**Source records**
•••••

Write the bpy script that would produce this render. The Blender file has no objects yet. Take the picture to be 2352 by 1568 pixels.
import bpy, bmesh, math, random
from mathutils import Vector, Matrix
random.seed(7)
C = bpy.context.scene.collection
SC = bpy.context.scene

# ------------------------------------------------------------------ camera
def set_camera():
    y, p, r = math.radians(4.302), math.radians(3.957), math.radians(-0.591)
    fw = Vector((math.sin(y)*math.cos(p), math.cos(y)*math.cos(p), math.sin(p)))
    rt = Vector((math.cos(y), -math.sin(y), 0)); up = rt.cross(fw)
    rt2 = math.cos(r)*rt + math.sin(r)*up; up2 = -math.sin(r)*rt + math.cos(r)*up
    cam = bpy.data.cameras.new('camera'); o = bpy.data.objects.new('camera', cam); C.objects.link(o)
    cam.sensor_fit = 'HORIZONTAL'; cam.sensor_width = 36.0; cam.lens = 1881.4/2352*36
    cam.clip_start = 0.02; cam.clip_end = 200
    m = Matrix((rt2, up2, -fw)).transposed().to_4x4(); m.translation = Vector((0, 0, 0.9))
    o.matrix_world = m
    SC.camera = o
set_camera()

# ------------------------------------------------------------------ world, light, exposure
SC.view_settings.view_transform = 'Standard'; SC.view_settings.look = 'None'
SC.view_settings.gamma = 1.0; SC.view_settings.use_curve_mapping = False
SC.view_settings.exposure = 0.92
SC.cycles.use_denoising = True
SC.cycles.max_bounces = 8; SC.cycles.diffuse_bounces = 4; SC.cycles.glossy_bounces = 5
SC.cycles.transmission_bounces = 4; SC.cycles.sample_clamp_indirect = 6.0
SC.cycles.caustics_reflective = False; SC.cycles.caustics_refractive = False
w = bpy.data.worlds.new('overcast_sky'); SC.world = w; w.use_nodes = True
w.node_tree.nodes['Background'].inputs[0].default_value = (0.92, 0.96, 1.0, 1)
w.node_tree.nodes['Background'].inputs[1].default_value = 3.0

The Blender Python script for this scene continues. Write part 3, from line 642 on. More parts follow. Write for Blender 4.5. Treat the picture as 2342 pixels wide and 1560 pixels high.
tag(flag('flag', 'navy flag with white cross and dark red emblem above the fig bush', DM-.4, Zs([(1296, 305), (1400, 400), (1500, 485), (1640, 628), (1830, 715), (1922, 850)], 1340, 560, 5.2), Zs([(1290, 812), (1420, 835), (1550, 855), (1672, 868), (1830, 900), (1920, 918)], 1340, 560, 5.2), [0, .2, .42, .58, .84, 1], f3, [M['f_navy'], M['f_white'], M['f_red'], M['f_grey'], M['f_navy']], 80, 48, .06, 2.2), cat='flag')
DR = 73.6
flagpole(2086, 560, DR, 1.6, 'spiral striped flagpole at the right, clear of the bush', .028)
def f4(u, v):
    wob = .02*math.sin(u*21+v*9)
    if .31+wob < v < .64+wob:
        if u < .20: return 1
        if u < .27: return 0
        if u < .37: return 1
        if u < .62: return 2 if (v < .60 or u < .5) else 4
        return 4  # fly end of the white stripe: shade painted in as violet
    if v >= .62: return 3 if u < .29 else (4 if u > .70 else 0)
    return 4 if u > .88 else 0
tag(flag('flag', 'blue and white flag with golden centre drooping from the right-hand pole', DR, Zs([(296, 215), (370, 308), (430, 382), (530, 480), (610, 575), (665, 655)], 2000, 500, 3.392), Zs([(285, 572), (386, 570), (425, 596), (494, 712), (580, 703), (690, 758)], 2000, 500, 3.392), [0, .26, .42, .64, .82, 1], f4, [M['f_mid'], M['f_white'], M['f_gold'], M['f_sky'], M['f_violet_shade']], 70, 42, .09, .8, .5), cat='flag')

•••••

**Work to do**
From the first line of the listing above to the line with "SC = bpy.context.scene", please transcribe each line exactly, both ends included, and nothing beyond that.

**Solved problem**
Write the bpy script that would produce this render. The Blender file has no objects yet. Take the picture to be 2352 by 1568 pixels.
import bpy, bmesh, math, random
from mathutils import Vector, Matrix
random.seed(7)
C = bpy.context.scene.collection
SC = bpy.context.scene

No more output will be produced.